══ Data section ══

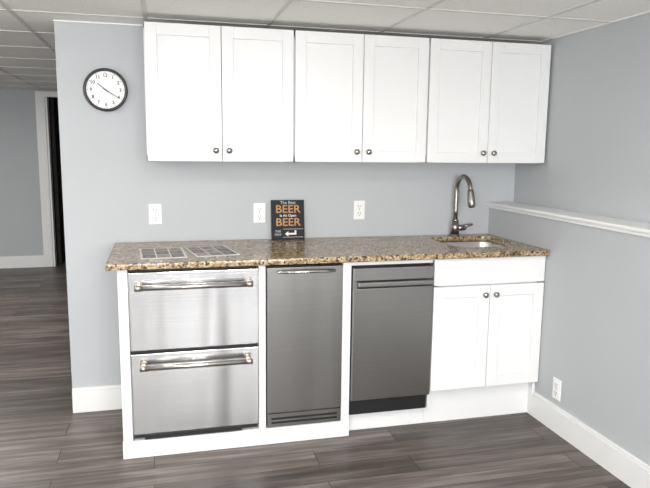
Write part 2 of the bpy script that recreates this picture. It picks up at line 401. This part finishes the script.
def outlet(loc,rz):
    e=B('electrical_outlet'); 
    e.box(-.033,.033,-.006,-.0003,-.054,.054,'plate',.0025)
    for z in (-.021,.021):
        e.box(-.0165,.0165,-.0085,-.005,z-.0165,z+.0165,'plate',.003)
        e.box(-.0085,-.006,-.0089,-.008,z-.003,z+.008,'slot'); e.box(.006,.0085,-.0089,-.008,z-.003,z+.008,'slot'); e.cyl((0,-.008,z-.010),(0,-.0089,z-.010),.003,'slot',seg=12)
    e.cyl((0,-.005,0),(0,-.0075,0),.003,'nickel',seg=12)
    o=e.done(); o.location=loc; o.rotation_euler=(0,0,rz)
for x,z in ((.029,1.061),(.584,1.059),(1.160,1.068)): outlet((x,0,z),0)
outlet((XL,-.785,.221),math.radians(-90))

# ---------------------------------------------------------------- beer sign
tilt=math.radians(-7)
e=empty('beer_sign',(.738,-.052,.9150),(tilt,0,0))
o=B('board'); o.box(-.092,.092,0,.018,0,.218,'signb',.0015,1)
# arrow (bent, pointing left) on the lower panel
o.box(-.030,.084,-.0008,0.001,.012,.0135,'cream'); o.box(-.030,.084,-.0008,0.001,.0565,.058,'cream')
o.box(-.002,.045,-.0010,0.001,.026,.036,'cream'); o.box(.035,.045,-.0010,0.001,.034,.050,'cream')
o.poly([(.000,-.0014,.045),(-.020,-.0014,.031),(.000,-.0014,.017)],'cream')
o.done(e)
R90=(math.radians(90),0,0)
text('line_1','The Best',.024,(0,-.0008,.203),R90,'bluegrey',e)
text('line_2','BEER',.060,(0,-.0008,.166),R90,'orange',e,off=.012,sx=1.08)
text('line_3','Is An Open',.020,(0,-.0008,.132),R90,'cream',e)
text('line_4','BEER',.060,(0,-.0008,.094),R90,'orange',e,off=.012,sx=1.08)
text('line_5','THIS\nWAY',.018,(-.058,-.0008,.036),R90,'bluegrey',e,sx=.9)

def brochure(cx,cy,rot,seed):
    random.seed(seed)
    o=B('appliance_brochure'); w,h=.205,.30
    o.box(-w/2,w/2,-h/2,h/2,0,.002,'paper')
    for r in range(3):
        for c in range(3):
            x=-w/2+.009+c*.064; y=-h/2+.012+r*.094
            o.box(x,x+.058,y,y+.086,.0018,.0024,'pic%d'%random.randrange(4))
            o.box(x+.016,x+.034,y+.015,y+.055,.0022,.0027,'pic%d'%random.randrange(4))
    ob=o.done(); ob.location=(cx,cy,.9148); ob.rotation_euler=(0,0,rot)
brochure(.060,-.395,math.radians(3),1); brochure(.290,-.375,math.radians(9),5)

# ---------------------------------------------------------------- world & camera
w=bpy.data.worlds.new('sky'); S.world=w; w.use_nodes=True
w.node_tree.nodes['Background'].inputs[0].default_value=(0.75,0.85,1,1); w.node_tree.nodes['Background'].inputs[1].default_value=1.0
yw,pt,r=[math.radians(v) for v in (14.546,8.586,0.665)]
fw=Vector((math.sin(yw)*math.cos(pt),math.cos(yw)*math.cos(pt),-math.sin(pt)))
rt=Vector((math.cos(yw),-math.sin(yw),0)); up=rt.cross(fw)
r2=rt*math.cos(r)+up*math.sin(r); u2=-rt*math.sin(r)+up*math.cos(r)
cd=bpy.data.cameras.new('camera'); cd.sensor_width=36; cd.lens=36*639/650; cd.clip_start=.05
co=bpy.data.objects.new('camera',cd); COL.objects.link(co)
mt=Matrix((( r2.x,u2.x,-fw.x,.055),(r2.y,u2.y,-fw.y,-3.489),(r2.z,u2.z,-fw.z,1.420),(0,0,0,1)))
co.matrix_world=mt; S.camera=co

═══

Work to complete — Leave the pictures out, and print every line of the listing exactly as written.

Expected answer —
Write part 2 of the bpy script that recreates this picture. It picks up at line 401. This part finishes the script.
def outlet(loc,rz):
    e=B('electrical_outlet'); 
    e.box(-.033,.033,-.006,-.0003,-.054,.054,'plate',.0025)
    for z in (-.021,.021):
        e.box(-.0165,.0165,-.0085,-.005,z-.0165,z+.0165,'plate',.003)
        e.box(-.0085,-.006,-.0089,-.008,z-.003,z+.008,'slot'); e.box(.006,.0085,-.0089,-.008,z-.003,z+.008,'slot'); e.cyl((0,-.008,z-.010),(0,-.0089,z-.010),.003,'slot',seg=12)
    e.cyl((0,-.005,0),(0,-.0075,0),.003,'nickel',seg=12)
    o=e.done(); o.location=loc; o.rotation_euler=(0,0,rz)
for x,z in ((.029,1.061),(.584,1.059),(1.160,1.068)): outlet((x,0,z),0)
outlet((XL,-.785,.221),math.radians(-90))

# ---------------------------------------------------------------- beer sign
tilt=math.radians(-7)
e=empty('beer_sign',(.738,-.052,.9150),(tilt,0,0))
o=B('board'); o.box(-.092,.092,0,.018,0,.218,'signb',.0015,1)
# arrow (bent, pointing left) on the lower panel
o.box(-.030,.084,-.0008,0.001,.012,.0135,'cream'); o.box(-.030,.084,-.0008,0.001,.0565,.058,'cream')
o.box(-.002,.045,-.0010,0.001,.026,.036,'cream'); o.box(.035,.045,-.0010,0.001,.034,.050,'cream')
o.poly([(.000,-.0014,.045),(-.020,-.0014,.031),(.000,-.0014,.017)],'cream')
o.done(e)
R90=(math.radians(90),0,0)
text('line_1','The Best',.024,(0,-.0008,.203),R90,'bluegrey',e)
text('line_2','BEER',.060,(0,-.0008,.166),R90,'orange',e,off=.012,sx=1.08)
text('line_3','Is An Open',.020,(0,-.0008,.132),R90,'cream',e)
text('line_4','BEER',.060,(0,-.0008,.094),R90,'orange',e,off=.012,sx=1.08)
text('line_5','THIS\nWAY',.018,(-.058,-.0008,.036),R90,'bluegrey',e,sx=.9)

def brochure(cx,cy,rot,seed):
    random.seed(seed)
    o=B('appliance_brochure'); w,h=.205,.30
    o.box(-w/2,w/2,-h/2,h/2,0,.002,'paper')
    for r in range(3):
        for c in range(3):
            x=-w/2+.009+c*.064; y=-h/2+.012+r*.094
            o.box(x,x+.058,y,y+.086,.0018,.0024,'pic%d'%random.randrange(4))
            o.box(x+.016,x+.034,y+.015,y+.055,.0022,.0027,'pic%d'%random.randrange(4))
    ob=o.done(); ob.location=(cx,cy,.9148); ob.rotation_euler=(0,0,rot)
brochure(.060,-.395,math.radians(3),1); brochure(.290,-.375,math.radians(9),5)

# ---------------------------------------------------------------- world & camera
w=bpy.data.worlds.new('sky'); S.world=w; w.use_nodes=True
w.node_tree.nodes['Background'].inputs[0].default_value=(0.75,0.85,1,1); w.node_tree.nodes['Background'].inputs[1].default_value=1.0
yw,pt,r=[math.radians(v) for v in (14.546,8.586,0.665)]
fw=Vector((math.sin(yw)*math.cos(pt),math.cos(yw)*math.cos(pt),-math.sin(pt)))
rt=Vector((math.cos(yw),-math.sin(yw),0)); up=rt.cross(fw)
r2=rt*math.cos(r)+up*math.sin(r); u2=-rt*math.sin(r)+up*math.cos(r)
cd=bpy.data.cameras.new('camera'); cd.sensor_width=36; cd.lens=36*639/650; cd.clip_start=.05
co=bpy.data.objects.new('camera',cd); COL.objects.link(co)
mt=Matrix((( r2.x,u2.x,-fw.x,.055),(r2.y,u2.y,-fw.y,-3.489),(r2.z,u2.z,-fw.z,1.420),(0,0,0,1)))
co.matrix_world=mt; S.camera=co